AROUND €150m could be raised by slapping a tax on net wealth in excess of €1m, a seminar heard yesterday.

A study by think-tank TASC, commissioned by the Nevin Economic Research Institute (NERI), claimed that a yield of almost 0.1pc of the value of the economy was "highly feasible" if the threshold was set at €1m and the rate was levied at 0.6pc.

The body said it would be a tax on household wealth, so foreign and Irish companies would not be liable. Farms would also be included.

"We are proposing that there be no base exemptions and reliefs for farmland, however that the threshold of liability be quite high. So €1m of net assets," author Tom McDonnell said.

"We would envisage that very few farmers would be caught by this. You're talking about 1pc to 2pc of the population. In the region of 20-25,000 households and most would be in Dublin. The vast majority of farmers would not be affected.

The findings were presented yesterday at a seminar jointly hosted by the trade-union-supported NERI and TASC.
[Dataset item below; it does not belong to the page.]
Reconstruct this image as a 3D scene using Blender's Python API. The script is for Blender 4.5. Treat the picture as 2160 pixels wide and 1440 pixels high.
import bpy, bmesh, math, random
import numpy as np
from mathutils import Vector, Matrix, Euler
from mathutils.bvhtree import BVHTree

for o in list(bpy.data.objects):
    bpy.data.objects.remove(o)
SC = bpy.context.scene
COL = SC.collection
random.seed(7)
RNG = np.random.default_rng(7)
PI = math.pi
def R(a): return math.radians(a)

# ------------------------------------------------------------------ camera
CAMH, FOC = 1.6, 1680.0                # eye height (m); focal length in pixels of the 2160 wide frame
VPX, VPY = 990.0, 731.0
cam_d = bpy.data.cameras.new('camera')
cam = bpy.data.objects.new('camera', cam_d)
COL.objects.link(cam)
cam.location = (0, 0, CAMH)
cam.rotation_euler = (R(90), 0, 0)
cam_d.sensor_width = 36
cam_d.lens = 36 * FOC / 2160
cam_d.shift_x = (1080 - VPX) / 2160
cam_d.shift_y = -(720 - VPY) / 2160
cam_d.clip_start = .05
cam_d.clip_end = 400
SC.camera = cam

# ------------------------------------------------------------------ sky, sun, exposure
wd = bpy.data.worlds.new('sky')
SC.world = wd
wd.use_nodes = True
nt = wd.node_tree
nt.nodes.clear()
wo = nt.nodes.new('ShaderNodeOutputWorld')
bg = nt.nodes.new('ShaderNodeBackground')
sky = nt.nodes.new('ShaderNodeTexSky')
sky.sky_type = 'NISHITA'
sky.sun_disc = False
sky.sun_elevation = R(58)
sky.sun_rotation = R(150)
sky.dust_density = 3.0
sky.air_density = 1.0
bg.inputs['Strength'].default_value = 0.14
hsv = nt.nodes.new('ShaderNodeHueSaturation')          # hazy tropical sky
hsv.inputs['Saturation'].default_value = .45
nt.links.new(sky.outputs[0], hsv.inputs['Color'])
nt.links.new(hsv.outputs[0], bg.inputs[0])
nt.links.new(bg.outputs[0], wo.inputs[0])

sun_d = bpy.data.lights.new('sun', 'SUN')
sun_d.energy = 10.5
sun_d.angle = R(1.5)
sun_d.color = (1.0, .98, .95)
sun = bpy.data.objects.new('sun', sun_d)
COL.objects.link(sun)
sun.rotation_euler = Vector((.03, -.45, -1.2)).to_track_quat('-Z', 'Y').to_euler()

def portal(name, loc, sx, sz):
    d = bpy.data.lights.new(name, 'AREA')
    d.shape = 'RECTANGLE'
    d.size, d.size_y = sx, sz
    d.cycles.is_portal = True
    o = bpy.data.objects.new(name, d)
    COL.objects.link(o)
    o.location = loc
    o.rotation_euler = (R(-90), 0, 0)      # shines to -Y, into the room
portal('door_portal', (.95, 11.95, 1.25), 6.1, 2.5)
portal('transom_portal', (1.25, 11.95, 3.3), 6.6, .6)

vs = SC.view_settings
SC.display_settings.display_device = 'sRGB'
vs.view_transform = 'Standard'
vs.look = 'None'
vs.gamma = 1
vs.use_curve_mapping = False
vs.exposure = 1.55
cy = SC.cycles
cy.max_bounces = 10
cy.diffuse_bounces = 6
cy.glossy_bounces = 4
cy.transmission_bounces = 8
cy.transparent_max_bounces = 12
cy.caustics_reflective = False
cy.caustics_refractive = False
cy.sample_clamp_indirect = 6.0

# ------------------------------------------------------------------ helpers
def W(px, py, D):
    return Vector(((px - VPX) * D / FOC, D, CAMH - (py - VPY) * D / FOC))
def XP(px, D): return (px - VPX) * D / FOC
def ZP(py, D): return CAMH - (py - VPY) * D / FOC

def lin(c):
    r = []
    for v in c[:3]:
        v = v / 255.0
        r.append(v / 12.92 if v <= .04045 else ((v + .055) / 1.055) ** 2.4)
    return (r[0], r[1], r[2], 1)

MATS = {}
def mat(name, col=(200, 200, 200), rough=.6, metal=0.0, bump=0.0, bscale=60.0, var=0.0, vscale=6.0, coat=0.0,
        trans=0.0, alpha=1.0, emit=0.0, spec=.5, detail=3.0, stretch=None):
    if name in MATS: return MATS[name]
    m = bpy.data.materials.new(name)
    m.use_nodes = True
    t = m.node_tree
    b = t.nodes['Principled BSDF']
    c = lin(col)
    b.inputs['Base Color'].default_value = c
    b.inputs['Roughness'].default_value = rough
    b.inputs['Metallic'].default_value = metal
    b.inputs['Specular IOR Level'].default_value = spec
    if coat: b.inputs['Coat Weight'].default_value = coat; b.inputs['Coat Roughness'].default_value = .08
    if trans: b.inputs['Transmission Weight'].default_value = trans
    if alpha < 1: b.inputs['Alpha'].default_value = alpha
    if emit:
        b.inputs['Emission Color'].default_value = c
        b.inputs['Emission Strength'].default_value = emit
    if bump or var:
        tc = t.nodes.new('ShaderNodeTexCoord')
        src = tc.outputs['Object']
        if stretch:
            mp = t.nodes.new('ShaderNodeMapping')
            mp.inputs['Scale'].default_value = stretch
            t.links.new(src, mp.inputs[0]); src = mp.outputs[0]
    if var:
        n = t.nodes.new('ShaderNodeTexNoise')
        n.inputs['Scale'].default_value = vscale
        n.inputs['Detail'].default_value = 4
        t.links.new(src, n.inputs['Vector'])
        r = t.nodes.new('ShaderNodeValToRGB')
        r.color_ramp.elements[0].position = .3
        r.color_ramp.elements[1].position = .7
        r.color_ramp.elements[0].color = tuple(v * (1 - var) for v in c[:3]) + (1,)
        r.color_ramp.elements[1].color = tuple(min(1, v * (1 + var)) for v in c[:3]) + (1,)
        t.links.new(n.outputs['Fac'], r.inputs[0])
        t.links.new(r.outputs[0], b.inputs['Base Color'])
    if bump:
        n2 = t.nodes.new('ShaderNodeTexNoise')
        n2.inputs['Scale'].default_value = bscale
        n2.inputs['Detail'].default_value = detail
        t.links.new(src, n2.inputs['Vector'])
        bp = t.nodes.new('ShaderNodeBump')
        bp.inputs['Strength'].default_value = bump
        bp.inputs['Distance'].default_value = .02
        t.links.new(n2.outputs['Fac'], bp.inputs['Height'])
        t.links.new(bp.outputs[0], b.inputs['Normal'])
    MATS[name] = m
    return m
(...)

The study says a net wealth tax was attractive for a number of reasons, including raising money for the exchequer, helping to combat tax evasion and improve economic efficiency.

The proposal states that the tax would be levied annually on self assessment, would be based on residency and location of assets rather than citizenship, with zero or very few exemptions or reliefs.


Exemptions would include pension assets and personal property worth up to €20,000 of insured value.

"Exemptions and reliefs should be strictly limited, as they undermine the rationale for a wealth tax in the first place and distort investment decisions," the study said.

The main risks include administrative cost and capital flight, although the think-tank said the proposed structure is designed to minimise these.

TASC said France, Norway and Switzerland all have net wealth taxes while Spain and Iceland have temporarily introduced wealth taxes.